## TASK REQUIREMENTS:
Omit all pictures, then retype the data exactly as given.

[BEGIN RECORDS SHOWN]

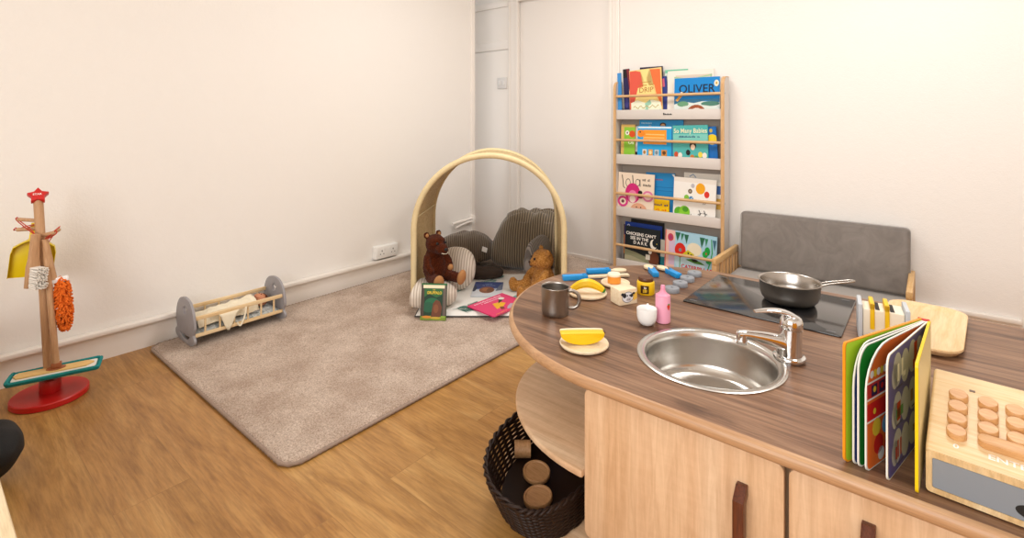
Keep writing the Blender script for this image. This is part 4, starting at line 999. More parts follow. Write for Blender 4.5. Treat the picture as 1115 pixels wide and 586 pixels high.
# wooden toy till
tl = thing('toy_till', 'pale wooden toy till with round buttons and a grey drawer on the worktop', 'toy till', (-.008, 1.097, ZT + .0004), -R(3.4))
def wedge(z0, zf, zb, y0, y1, x0, x1): return [(x0, y0, z0), (x1, y0, z0), (x1, y1, z0), (x0, y1, z0), (x0, y0, zf), (x1, y0, zf), (x1, y1, zb), (x0, y1, zb)]
WF = [(0, 3, 2, 1), (4, 5, 6, 7), (0, 1, 5, 4), (1, 2, 6, 5), (2, 3, 7, 6), (3, 0, 4, 7)]
TW = .275; k = .058 / .204
def case():
    b = bmesh.new(); vv = [b.verts.new(p) for p in wedge(.001, .075, .133, 0, .204, 0, TW)]
    for f in WF: b.faces.new([vv[i] for i in f])
    bmesh.ops.bevel(b, geom=b.edges[:], offset=.005, segments=3, profile=.5, affect='EDGES'); return b
m = MB(); m.bm(case()); m.build('case', 'pine', tl, smooth=40)
# end-grain look of the front frame comes from its own board, drawer set into it
fr = MB(); T = Matrix(((1, 0, 0, 0), (0, 0, -1, -.0002), (0, 1, 0, 0), (0, 0, 0, 1)))
fr.prism(rrect(.0008, TW - .0008, .0018, .0700, .006, 5), 0, .0022, 0, holes=[rrect(.0085, TW - .0085, .0105, .0595, .003, 3)[::-1]], T=T)
fr.build('front_frame', wood('pine end grain', ['C9A068', 'DDBB88', 'E8CEA2'], 'Z', 7, .5, 2, .35), tl, smooth=30)
dr = MB(); dr.prism(rrect(.0092, TW - .0092, .0112, .0588, .0025, 3), 0, .0014, 0, holes=[circ(TW / 2 - .012, .026, .0185, 24, .0105)[::-1]], T=Matrix(((1, 0, 0, 0), (0, 0, -1, -.0006), (0, 1, 0, 0), (0, 0, 0, 1))))
dd = dr.build('drawer', 'drawer', tl, smooth=30)
hh = MB(); hh.raw([(x, -.0008, z) for x, z in circ(TW / 2 - .012, .026, .0186, 24, .0106)], [tuple(range(24))]); hh.build('finger_hole', 'hole', dd, smooth=0)
sl = math.atan(k)
def on(x, y, dz=0): return TR(x, y, .075 + k * y + dz, sl)
for cx, ys in ((.038, (.133, .103, .073, .043)), (.077, (.133, .102, .071)), (.112, (.133, .102, .068)), (.151, (.133, .102, .068)), (.19, (.133, .102, .068, .038))):
    for y in ys:
        m = MB(); m.lathe([(.0001, .0002), (.0132, .0002), (.0134, .001), (.0134, .0105), (.0122, .012), (.0001, .0122)], 26, T=on(cx, y)); m.build('button', 'tanwood', tl, smooth=40)
m = MB(); m.prism(rrect(.064, .150, -.0115, .0115, .011, 8), .0002, .0125, bev=.0015, T=on(0, .043)); m.build('long_key', 'tanwood', tl)
m = MB(); m.text('ENTER', .0155, on(.105, .0195, .0004), bold=.015, sx=1.25); m.text('0', .013, on(.038, .0185, .0004), bold=.02, sx=1.2)
m.build('key_lettering', ink('F6F2EA'), tl, smooth=0)
m = MB(); m.box(-.004, .004, -.0022, .0022, 0, .0009, T=on(.056, .163)); m.build('slot_mark', ink('6A5240'), tl, smooth=0)

# ================================================================== BASKET UNDER THE SHELF
bk_ = thing('wicker_basket', 'dark brown woven wicker basket standing under the half-round end shelf', 'basket', (-.808, 1.284, .0405))
BH = .104
def bxy(a, k, sc=1):
    # rounded plan, flatter towards the cabinet; k is the height share, flares towards the rim
    s_ = (.85 + .15 * k) * sc; c_, n_ = math.cos(a), math.sin(a)
    if c_ > 0: return (abs(c_) ** .55 * .118 * s_ + .012 * (1 - s_), math.copysign(abs(n_) ** .75, n_) * .315 * s_)
    return (c_ * .226 * s_, n_ * .315 * s_)
NS = 52
rows = 17
for q in range(rows):
    m = MB() if q == 0 else m
    kz = (q + .5) / rows; pts = []
    for i in range(NS * 4):
        a = 2 * PI * i / (NS * 4); x, y = bxy(a, kz); n_ = Vector((x, y, 0)).normalized()
        off = .0030 * math.cos(i * PI / 4 + PI * (q % 2)); pts.append((x + n_.x * off, y + n_.y * off, .004 + kz * (BH - .008)))
    m.tube(pts, .0038, 6, closed=True)
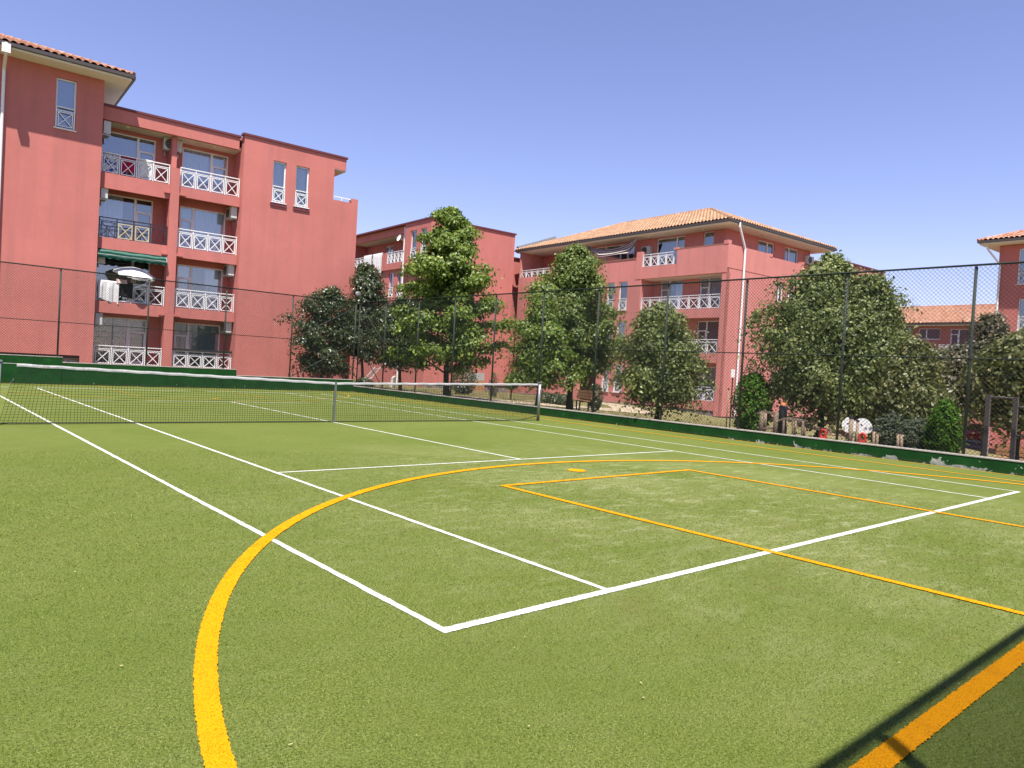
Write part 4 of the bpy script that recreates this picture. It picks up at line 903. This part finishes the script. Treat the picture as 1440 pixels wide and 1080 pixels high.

[END RECORDS SHOWN]

## FULL OUTPUT:
Keep writing the Blender script for this image. This is part 4, starting at line 999. More parts follow. Write for Blender 4.5. Treat the picture as 1115 pixels wide and 586 pixels high.
# wooden toy till
tl = thing('toy_till', 'pale wooden toy till with round buttons and a grey drawer on the worktop', 'toy till', (-.008, 1.097, ZT + .0004), -R(3.4))
def wedge(z0, zf, zb, y0, y1, x0, x1): return [(x0, y0, z0), (x1, y0, z0), (x1, y1, z0), (x0, y1, z0), (x0, y0, zf), (x1, y0, zf), (x1, y1, zb), (x0, y1, zb)]
WF = [(0, 3, 2, 1), (4, 5, 6, 7), (0, 1, 5, 4), (1, 2, 6, 5), (2, 3, 7, 6), (3, 0, 4, 7)]
TW = .275; k = .058 / .204
def case():
    b = bmesh.new(); vv = [b.verts.new(p) for p in wedge(.001, .075, .133, 0, .204, 0, TW)]
    for f in WF: b.faces.new([vv[i] for i in f])
    bmesh.ops.bevel(b, geom=b.edges[:], offset=.005, segments=3, profile=.5, affect='EDGES'); return b
m = MB(); m.bm(case()); m.build('case', 'pine', tl, smooth=40)
# end-grain look of the front frame comes from its own board, drawer set into it
fr = MB(); T = Matrix(((1, 0, 0, 0), (0, 0, -1, -.0002), (0, 1, 0, 0), (0, 0, 0, 1)))
fr.prism(rrect(.0008, TW - .0008, .0018, .0700, .006, 5), 0, .0022, 0, holes=[rrect(.0085, TW - .0085, .0105, .0595, .003, 3)[::-1]], T=T)
fr.build('front_frame', wood('pine end grain', ['C9A068', 'DDBB88', 'E8CEA2'], 'Z', 7, .5, 2, .35), tl, smooth=30)
dr = MB(); dr.prism(rrect(.0092, TW - .0092, .0112, .0588, .0025, 3), 0, .0014, 0, holes=[circ(TW / 2 - .012, .026, .0185, 24, .0105)[::-1]], T=Matrix(((1, 0, 0, 0), (0, 0, -1, -.0006), (0, 1, 0, 0), (0, 0, 0, 1))))
dd = dr.build('drawer', 'drawer', tl, smooth=30)
hh = MB(); hh.raw([(x, -.0008, z) for x, z in circ(TW / 2 - .012, .026, .0186, 24, .0106)], [tuple(range(24))]); hh.build('finger_hole', 'hole', dd, smooth=0)
sl = math.atan(k)
def on(x, y, dz=0): return TR(x, y, .075 + k * y + dz, sl)
for cx, ys in ((.038, (.133, .103, .073, .043)), (.077, (.133, .102, .071)), (.112, (.133, .102, .068)), (.151, (.133, .102, .068)), (.19, (.133, .102, .068, .038))):
    for y in ys:
        m = MB(); m.lathe([(.0001, .0002), (.0132, .0002), (.0134, .001), (.0134, .0105), (.0122, .012), (.0001, .0122)], 26, T=on(cx, y)); m.build('button', 'tanwood', tl, smooth=40)
m = MB(); m.prism(rrect(.064, .150, -.0115, .0115, .011, 8), .0002, .0125, bev=.0015, T=on(0, .043)); m.build('long_key', 'tanwood', tl)
m = MB(); m.text('ENTER', .0155, on(.105, .0195, .0004), bold=.015, sx=1.25); m.text('0', .013, on(.038, .0185, .0004), bold=.02, sx=1.2)
m.build('key_lettering', ink('F6F2EA'), tl, smooth=0)
m = MB(); m.box(-.004, .004, -.0022, .0022, 0, .0009, T=on(.056, .163)); m.build('slot_mark', ink('6A5240'), tl, smooth=0)

# ================================================================== BASKET UNDER THE SHELF
bk_ = thing('wicker_basket', 'dark brown woven wicker basket standing under the half-round end shelf', 'basket', (-.808, 1.284, .0405))
BH = .104
def bxy(a, k, sc=1):
    # rounded plan, flatter towards the cabinet; k is the height share, flares towards the rim
    s_ = (.85 + .15 * k) * sc; c_, n_ = math.cos(a), math.sin(a)
    if c_ > 0: return (abs(c_) ** .55 * .118 * s_ + .012 * (1 - s_), math.copysign(abs(n_) ** .75, n_) * .315 * s_)
    return (c_ * .226 * s_, n_ * .315 * s_)
NS = 52
rows = 17
for q in range(rows):
    m = MB() if q == 0 else m
    kz = (q + .5) / rows; pts = []
    for i in range(NS * 4):
        a = 2 * PI * i / (NS * 4); x, y = bxy(a, kz); n_ = Vector((x, y, 0)).normalized()
        off = .0030 * math.cos(i * PI / 4 + PI * (q % 2)); pts.append((x + n_.x * off, y + n_.y * off, .004 + kz * (BH - .008)))
    m.tube(pts, .0038, 6, closed=True)
Write part 4 of the bpy script that recreates this picture. It picks up at line 903. This part finishes the script. Treat the picture as 1440 pixels wide and 1080 pixels high.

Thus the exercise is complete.